Lady Bird, Greta Gerwig’s Golden Globe winning 2017 film, depicts the story of a young woman’s experience in her high school year leading up to college in the early 2000s. Whilst it has a star-studded cast (an Oscar-nominated Saoirse Ronan is Lady Bird, Timothée Chalamet is Kyle, a young man in her orbit) I found the most engaging and poignant interactions were between Lady Bird and her mother Marion, played by fellow Oscar-nominee Laurie Metcalf.
The film contains all the usual components of a coming-of-age indie piece that I would expect to love. However, upon first watch, this was far from the case. Despite the fact Lady Bird was grappling with the same tumultuous transitional period 17-year-old me faced in the months approaching university, I could not relate to her. I felt her character was moody, intolerable and ungrateful, attributes of which Marion bore the brunt.
It was only on a revisit two years later, in light of Greta Gerwig’s 2023 box office sensation Barbie, that I was deeply moved by the film. I found myself relating to Lady Bird in ways I could not acknowledge on that first watch, especially in the relationship between Lady Bird and her mother. The opening shot has them sleeping in bed, facing one another, two generations side by side. That they are both wildly different and stubborn in nature, yet unequivocally alike, resonates throughout the film.
The following car scene, in which Marion and Lady Bird butt heads when Lady Bird wishes to ‘live through something’ and her mother is indignant at this thirst for excitement, spirals into complete disarray, devoid of any of the previous scene’s tranquillity. It’s a scene familiar to many daughters and mothers alike; Gerwig captures the sudden shift in atmosphere resulting from a simple disagreement, something I have experienced on numerous occasions.
As Lady Bird hurls herself out of the moving car and the opening credits roll, I saw myself in this overreaction, which simultaneously creates a caricature of the dramatic teenage daughter, but is all too relatable.
On first watch I felt that Marion was dismissive and perhaps even resentful of her own daughter. But, through Metcalf’s performance in her early scenes as Marion, we see her caring and thoughtful nature. Despite a key theme of the film centering around the family having no money, Marion buys a gift for a coworker who only recently had a baby, evidence of her maternal nature as a mother herself. Her life is centred around her children, something Lady Bird forgets at points throughout the movie. Lady Bird’s own adolescent self-criticism is channelled through her mother’s passing comments, and it is perhaps because we daughters are extensions of our mothers, that we assume they can dislike us as much as we dislike ourselves.
It is apparent that Marion loves her daughter, and wants her “to be the very best version of yourself that you can be.” Having mentioned previously in the film that her own mother was cruel, it is safe to assume that when Marion is hard on her daughter, Lady Bird can recognise it’s because “she loves me a lot”. Marion is trying to be better than her own mother, and while she may retain some of the harsher qualities of the previous generation, many scenes in the film are evidence of her compassionate temperament.
This quality Lady Bird herself inherits.

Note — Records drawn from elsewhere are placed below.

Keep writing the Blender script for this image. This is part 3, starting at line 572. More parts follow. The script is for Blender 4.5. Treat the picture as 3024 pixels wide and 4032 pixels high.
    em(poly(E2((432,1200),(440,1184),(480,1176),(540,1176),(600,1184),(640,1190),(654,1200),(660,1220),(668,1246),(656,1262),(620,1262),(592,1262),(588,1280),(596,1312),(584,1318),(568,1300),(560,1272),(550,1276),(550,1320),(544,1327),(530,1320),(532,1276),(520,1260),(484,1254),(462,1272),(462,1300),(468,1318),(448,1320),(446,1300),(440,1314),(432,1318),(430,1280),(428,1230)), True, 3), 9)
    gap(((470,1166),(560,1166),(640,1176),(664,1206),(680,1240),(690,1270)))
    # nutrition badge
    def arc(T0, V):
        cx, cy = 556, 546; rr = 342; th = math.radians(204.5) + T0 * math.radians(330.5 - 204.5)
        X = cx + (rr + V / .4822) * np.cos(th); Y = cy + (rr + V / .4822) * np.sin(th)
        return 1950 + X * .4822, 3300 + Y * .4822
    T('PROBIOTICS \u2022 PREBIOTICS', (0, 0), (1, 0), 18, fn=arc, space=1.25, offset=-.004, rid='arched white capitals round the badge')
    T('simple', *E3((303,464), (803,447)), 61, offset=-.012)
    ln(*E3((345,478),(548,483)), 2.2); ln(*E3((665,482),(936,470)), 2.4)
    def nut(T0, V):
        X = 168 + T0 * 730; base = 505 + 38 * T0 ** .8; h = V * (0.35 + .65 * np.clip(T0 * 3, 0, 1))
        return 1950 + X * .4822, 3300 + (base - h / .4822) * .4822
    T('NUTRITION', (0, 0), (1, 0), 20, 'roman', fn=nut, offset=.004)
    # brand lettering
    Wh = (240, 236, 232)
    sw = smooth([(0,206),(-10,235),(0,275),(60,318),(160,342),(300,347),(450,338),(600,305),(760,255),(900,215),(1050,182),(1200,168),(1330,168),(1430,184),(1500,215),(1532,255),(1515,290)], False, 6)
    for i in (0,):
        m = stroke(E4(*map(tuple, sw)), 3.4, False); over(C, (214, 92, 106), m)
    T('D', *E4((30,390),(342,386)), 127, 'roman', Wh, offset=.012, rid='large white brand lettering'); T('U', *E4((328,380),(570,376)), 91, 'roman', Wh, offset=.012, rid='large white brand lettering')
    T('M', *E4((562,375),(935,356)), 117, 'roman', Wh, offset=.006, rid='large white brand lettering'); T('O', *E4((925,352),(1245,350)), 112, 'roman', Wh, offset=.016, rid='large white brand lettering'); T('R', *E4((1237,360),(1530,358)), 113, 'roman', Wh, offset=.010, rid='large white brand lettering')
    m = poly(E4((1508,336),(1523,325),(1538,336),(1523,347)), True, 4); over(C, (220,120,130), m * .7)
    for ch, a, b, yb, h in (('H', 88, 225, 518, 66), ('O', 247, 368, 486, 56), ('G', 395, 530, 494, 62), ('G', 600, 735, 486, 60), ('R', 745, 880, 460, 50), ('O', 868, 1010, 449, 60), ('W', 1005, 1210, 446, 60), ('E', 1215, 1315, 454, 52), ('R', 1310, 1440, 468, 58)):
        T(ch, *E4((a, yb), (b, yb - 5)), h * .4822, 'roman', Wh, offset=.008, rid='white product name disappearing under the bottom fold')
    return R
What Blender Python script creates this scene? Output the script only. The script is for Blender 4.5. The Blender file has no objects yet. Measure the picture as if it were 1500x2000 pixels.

Upon finding out that her boyfriend Danny (played by Lucas Hedges) is a closeted homosexual, Lady Bird promises not to tell his family. Despite feelings of resentment and betrayal that could fuel a spitefulness to out him, she holds him as he cries and assures him she will keep his secret. This is particularly touching when remembering that gay marriage in California was not legalised until 10 years on from when the film was set. Lady Bird’s good-natured disposition parallels that of her mother.
The final section of the film, when Marion discovers that Lady Bird has applied and been accepted to a college on the opposite side of the country without telling her, was a heartache to sit through. Marion is upset and refuses to talk to her daughter, which builds tension in the climactic airport scene when Lady Bird is ready to fly away and Marion wrestles with whether to see her off.
Where 17-year-old me rolled her eyes, 19-year-old-me bawled them out. I enjoyed how Marion, in her silent treatment, was as indignant and stubborn as her daughter (and many other teenage girls). This made her seem younger in a way that reminds us even adults can regress into coping mechanisms that do not reflect the wisdom and maturity they are meant to acquire.
When she changes her mind and races for the airport, it is too late, and we see yet another layer to Marion, regretting missing this key event, and grieving the absence of her maturing daughter. Parents gain as much from their children’s youth and curiosity, as children do through their parents’ wisdom and maturity. In this film I feel this exchange occurs constantly between daughter and mother.
Greta Gerwig captures girlhood, motherhood, and the tie between the two. The final line of dialogue in the movie, “I love you, thank you,” resonates as an ode to all mothers. Despite the incessant bickering and remarks mothers and daughters reserve only for each other, Lady Bird stands as a reminder of the importance of this relationship. And the immeasurable capacity of love that each holds for the other. I feel if I were to revisit this film in 30-years’ time, having had a daughter of my own, I would enjoy it even more, and from a perspective closer to my own mother’s.